Sexbot Perspectives: Robots and Artificial Humans Will Change Our Understanding of Attachment
How will we categorize sex with artificial lovers?
As part of our ongoing “Sexbot Perspectives” series, we’ve asked several experts this question: What is the potential or the possible pitfalls of developing sex robots? Our aim: To create dialogue and help shape the best possible future—one that will be deeply influenced by breakthroughs in artificial intelligence and robotics.
While many people are fascinated by sexual technologies, not everyone can say they have a doctorate degree in the field.
Dr. Trudy Barber stands out on both counts. For two decades she’s explored how people use technology for intimacy, earning a Ph.D. in Computer Fetishism and Sexual Futurology in the process. Barber also developed one of the first virtual reality sex environments as an undergrad student in 1992.
Currently, she’s a Senior Lecturer in Media Studies at the University of Portsmouth in England, where she specializes in topics such as cybersexualities, cyber/digital culture, robots, and emergent media—just to name a few. If that’s not endearing enough, Barber also makes and sells lino prints of happy robots.
According to Barber, sexualized machines will alter our views on attachment:
“We have our mobile phones. We have our PCs. We have our music, pictures, and other digital artefacts in The Cloud. We have the datafication of our interaction, and everyone knows where we are at any given point in time. Our attachment to such a plethora of digital artefacts is fluid, intense one moment and fleeting another, and our attention span is constantly bombarded by an information economy that seeks to know us in intimate microcosmic detail. Relationships are under pressure with this continuous attempt to remain part of “upgrade culture,” so it’s no wonder that we rush to find some form of attachment that will satiate our desires and make us feel safe within ourselves. Hence the rise of the concept and context of the Artificial Human (AH) and robot in popular culture which will renew and remind us of our attachment to a significant other, and the value we place on our living intimate relationships (if we are lucky enough to have one).
“Popular science fiction culture is always a good starting point for discussing robots—but now with such fast-paced technological developments, we are finally seeing the inception and production of early versions of AH and with it the usual explosion of “what-if” futurological questions so popular in Sci-Fi surrounding classic Frankenstein arguments that such sexual, emotional, and romantic attachments are against nature and demonstrate a perversion and deviation of social developments.
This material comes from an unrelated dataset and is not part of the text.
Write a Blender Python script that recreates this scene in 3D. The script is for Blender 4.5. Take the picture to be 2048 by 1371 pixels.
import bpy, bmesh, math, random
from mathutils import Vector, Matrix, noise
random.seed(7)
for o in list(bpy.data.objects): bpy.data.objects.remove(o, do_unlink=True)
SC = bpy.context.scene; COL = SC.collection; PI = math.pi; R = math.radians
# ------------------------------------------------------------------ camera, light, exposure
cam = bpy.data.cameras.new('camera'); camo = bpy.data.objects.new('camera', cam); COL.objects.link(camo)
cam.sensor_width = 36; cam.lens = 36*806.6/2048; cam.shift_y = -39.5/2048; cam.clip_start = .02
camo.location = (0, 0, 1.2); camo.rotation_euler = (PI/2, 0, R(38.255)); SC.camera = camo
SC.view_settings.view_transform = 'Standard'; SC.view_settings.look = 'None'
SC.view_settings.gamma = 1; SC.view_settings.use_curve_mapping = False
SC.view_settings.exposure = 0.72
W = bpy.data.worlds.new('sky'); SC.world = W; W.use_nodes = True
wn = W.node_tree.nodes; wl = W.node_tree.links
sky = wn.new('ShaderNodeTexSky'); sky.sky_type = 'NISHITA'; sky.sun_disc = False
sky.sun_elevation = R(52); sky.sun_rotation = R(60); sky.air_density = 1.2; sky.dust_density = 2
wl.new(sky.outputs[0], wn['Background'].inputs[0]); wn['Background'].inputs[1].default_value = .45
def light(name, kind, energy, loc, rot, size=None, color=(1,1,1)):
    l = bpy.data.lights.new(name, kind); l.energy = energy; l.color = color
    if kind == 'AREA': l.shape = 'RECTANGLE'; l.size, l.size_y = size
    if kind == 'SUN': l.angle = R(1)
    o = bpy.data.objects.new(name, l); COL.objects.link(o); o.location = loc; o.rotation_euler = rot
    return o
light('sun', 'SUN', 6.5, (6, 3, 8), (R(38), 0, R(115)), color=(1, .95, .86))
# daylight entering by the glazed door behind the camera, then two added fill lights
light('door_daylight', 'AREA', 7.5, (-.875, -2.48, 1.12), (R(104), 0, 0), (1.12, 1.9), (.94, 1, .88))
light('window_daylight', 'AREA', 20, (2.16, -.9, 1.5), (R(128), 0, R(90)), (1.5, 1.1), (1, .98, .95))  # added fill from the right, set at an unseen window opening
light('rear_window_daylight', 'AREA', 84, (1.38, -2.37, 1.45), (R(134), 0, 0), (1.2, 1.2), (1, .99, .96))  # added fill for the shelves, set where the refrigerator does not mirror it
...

“Because of this, attachment to AH could be categorised separately from attachment to robots—depending on the function of the technology in question, as there are robots in industry, in the theatre of war, in retail, in entertainment—but defining the AH which confronts interpretations of the uncanny valley and looks human with facsimiles of our body parts as separate from the average robot—will influence our definition of emotional connectivity and attachment. This will amplify and clarify our connection to both technological and living things and will be another reading and interpretation of fetishism in relation to technology and robots, and challenge the inclusion of sexual fetishism as an argument against our intimate and romantic attachments to AH.
“We will need to redefine and re-contextualise categories of interaction between sex with robots and sex with Artificial Humans. Could having virtual cybersex via haptics through your computer or similar devices be classed as robot sex? Having physical intimacy with AH can be categorised as a synthesis of soft and hard tech and could be discussed as “synthetic sex.” “Robot sex” implies a cold shiny metallic sex, whereas “synthetic sex” changes the emphasis towards something a little more subtle and malleable. Attachment during a synthetic relationship would employ artificial intelligence on behalf of the AH. This has the potential to re-inforce attachment behaviour through learned responses by the AH and this could lay the ground for a basic synthesis of friendship. This will help an individual to develop their own psychological love map for their positive sexual life story, but in turn may make it awkward to accept real human sexual variation that may not necessarily re-inforce a sense of attachment.
“A consequence of this possible fast-paced and developing future is that our Saturdays will be spent polishing up our shiny sexy robots and doing their repairs in the garage, and in contrast—taking our Artificial Humans out for dinner.”